Reproduce, please, only the lines from the first line below to the line containing "fence('short iron fence on", inclusive.
-*-*-
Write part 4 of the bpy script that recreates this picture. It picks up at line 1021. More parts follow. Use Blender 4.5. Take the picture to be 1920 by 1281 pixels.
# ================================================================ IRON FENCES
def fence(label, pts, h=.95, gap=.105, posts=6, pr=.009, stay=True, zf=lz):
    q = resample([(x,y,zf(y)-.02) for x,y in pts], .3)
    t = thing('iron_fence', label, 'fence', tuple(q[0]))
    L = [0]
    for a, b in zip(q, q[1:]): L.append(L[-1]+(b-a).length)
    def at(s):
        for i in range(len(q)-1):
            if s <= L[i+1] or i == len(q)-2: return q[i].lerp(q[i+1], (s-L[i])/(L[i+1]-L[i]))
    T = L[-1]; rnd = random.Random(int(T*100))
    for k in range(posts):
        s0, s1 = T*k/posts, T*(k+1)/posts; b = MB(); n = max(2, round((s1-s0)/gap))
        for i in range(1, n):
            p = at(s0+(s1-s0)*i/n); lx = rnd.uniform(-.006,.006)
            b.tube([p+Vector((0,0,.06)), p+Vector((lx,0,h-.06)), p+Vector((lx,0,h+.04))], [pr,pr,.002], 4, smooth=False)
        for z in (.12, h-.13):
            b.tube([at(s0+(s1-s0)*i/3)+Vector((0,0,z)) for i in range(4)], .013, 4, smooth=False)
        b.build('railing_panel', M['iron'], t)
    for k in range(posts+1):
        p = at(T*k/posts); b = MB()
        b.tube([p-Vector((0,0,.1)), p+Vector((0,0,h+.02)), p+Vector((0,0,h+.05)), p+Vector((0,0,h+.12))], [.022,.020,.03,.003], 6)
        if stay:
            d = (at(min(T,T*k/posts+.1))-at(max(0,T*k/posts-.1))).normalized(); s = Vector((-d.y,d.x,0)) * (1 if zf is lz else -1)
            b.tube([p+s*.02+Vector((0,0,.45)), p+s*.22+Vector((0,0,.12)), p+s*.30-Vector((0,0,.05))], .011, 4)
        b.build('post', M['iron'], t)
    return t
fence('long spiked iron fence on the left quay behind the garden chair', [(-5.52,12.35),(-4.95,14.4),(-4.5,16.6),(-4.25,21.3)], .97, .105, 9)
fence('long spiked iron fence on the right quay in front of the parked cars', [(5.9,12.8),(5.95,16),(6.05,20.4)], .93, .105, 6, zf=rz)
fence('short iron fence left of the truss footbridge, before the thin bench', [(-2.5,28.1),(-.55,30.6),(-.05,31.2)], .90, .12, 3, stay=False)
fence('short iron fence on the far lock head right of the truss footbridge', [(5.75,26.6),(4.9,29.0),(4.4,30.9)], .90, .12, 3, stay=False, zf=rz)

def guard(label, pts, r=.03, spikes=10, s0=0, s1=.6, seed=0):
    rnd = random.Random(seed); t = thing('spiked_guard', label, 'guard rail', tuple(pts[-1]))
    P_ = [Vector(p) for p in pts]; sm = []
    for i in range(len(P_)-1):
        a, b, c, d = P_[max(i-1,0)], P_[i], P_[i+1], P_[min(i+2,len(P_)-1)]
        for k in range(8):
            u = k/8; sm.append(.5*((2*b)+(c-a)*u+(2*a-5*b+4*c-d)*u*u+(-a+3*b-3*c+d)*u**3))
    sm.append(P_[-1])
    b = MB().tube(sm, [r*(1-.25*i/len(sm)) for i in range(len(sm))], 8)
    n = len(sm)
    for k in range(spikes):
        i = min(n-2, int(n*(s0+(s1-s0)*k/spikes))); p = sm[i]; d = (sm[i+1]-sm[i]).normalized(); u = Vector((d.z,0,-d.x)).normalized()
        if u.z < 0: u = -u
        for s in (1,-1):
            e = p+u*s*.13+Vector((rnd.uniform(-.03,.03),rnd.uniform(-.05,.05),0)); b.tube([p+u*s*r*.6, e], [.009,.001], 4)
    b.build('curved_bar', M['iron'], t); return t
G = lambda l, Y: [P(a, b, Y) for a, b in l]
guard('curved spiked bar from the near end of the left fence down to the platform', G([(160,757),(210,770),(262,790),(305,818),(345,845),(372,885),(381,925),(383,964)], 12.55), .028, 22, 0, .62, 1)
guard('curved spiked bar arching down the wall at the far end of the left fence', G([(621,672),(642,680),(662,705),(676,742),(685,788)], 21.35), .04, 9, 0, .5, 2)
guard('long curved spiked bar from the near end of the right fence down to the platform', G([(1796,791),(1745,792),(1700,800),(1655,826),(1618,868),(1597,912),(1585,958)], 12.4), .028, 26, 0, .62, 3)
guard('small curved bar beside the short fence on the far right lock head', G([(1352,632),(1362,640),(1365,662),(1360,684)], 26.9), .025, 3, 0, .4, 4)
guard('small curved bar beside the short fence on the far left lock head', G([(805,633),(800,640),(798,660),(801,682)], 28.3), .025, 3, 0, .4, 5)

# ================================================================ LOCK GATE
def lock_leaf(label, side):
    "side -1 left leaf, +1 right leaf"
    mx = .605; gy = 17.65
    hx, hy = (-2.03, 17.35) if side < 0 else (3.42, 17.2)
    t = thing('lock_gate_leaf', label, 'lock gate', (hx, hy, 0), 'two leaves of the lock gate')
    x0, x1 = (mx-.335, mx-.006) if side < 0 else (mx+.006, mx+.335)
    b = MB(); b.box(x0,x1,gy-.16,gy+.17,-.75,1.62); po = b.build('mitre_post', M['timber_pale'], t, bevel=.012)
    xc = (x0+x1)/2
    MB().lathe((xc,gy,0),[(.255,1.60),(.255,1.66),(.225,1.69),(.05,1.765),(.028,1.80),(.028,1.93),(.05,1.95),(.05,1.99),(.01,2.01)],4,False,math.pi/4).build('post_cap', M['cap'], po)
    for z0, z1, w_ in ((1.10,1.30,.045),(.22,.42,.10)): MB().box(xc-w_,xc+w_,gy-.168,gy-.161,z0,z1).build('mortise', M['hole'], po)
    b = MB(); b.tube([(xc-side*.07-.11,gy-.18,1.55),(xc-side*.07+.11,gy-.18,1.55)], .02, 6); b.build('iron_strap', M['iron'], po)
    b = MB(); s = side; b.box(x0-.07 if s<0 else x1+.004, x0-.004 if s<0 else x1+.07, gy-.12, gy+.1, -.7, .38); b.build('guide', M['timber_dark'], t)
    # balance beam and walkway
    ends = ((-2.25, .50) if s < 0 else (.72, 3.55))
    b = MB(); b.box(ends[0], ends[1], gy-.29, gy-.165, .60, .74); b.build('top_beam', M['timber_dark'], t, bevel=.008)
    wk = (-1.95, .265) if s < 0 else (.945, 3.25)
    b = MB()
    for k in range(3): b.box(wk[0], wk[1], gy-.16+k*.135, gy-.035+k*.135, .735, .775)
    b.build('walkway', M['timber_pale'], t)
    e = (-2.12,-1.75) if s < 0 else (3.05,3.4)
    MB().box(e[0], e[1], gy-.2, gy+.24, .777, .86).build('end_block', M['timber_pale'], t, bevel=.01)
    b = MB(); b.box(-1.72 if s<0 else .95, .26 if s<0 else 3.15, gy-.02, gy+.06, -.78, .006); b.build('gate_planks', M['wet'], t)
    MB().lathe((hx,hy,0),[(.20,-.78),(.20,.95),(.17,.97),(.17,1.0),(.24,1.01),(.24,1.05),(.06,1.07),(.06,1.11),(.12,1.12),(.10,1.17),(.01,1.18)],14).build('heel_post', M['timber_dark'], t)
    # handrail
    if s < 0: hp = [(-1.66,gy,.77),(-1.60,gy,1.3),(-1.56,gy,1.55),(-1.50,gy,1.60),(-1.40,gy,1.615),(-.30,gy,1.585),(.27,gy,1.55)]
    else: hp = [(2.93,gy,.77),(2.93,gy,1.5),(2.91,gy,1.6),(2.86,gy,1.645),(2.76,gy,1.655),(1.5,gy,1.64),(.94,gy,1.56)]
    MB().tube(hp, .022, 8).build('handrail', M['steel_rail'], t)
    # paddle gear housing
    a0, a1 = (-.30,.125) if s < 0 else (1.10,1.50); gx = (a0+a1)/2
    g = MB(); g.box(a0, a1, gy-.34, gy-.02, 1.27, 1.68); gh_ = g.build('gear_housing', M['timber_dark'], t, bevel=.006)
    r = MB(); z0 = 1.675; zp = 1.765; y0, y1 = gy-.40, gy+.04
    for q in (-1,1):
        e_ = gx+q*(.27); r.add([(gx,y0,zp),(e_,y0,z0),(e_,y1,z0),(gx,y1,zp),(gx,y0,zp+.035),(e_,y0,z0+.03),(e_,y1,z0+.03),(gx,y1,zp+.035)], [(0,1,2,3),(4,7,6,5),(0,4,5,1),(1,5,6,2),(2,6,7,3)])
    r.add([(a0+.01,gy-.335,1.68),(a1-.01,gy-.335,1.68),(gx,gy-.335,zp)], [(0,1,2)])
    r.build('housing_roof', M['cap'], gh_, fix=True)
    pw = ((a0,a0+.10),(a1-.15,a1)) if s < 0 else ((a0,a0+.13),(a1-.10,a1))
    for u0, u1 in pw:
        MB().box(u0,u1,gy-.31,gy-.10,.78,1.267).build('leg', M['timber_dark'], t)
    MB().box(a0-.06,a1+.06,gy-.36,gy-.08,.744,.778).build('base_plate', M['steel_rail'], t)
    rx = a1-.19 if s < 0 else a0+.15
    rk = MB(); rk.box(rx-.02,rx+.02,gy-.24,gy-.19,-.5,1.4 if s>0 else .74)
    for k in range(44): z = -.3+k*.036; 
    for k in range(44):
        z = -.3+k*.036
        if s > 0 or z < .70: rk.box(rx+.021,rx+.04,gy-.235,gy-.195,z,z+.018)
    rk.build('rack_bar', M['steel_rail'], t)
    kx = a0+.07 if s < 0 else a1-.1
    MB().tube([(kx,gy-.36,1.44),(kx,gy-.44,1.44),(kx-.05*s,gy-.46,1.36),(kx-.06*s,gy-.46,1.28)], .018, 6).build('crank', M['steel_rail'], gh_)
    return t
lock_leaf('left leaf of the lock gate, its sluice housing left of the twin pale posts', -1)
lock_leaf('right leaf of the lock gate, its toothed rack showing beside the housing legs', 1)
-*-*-
#### [Reply to the task]
Write part 4 of the bpy script that recreates this picture. It picks up at line 1021. More parts follow. Use Blender 4.5. Take the picture to be 1920 by 1281 pixels.
# ================================================================ IRON FENCES
def fence(label, pts, h=.95, gap=.105, posts=6, pr=.009, stay=True, zf=lz):
    q = resample([(x,y,zf(y)-.02) for x,y in pts], .3)
    t = thing('iron_fence', label, 'fence', tuple(q[0]))
    L = [0]
    for a, b in zip(q, q[1:]): L.append(L[-1]+(b-a).length)
    def at(s):
        for i in range(len(q)-1):
            if s <= L[i+1] or i == len(q)-2: return q[i].lerp(q[i+1], (s-L[i])/(L[i+1]-L[i]))
    T = L[-1]; rnd = random.Random(int(T*100))
    for k in range(posts):
        s0, s1 = T*k/posts, T*(k+1)/posts; b = MB(); n = max(2, round((s1-s0)/gap))
        for i in range(1, n):
            p = at(s0+(s1-s0)*i/n); lx = rnd.uniform(-.006,.006)
            b.tube([p+Vector((0,0,.06)), p+Vector((lx,0,h-.06)), p+Vector((lx,0,h+.04))], [pr,pr,.002], 4, smooth=False)
        for z in (.12, h-.13):
            b.tube([at(s0+(s1-s0)*i/3)+Vector((0,0,z)) for i in range(4)], .013, 4, smooth=False)
        b.build('railing_panel', M['iron'], t)
    for k in range(posts+1):
        p = at(T*k/posts); b = MB()
        b.tube([p-Vector((0,0,.1)), p+Vector((0,0,h+.02)), p+Vector((0,0,h+.05)), p+Vector((0,0,h+.12))], [.022,.020,.03,.003], 6)
        if stay:
            d = (at(min(T,T*k/posts+.1))-at(max(0,T*k/posts-.1))).normalized(); s = Vector((-d.y,d.x,0)) * (1 if zf is lz else -1)
            b.tube([p+s*.02+Vector((0,0,.45)), p+s*.22+Vector((0,0,.12)), p+s*.30-Vector((0,0,.05))], .011, 4)
        b.build('post', M['iron'], t)
    return t
fence('long spiked iron fence on the left quay behind the garden chair', [(-5.52,12.35),(-4.95,14.4),(-4.5,16.6),(-4.25,21.3)], .97, .105, 9)
fence('long spiked iron fence on the right quay in front of the parked cars', [(5.9,12.8),(5.95,16),(6.05,20.4)], .93, .105, 6, zf=rz)
fence('short iron fence left of the truss footbridge, before the thin bench', [(-2.5,28.1),(-.55,30.6),(-.05,31.2)], .90, .12, 3, stay=False)
fence('short iron fence on the far lock head right of the truss footbridge', [(5.75,26.6),(4.9,29.0),(4.4,30.9)], .90, .12, 3, stay=False, zf=rz)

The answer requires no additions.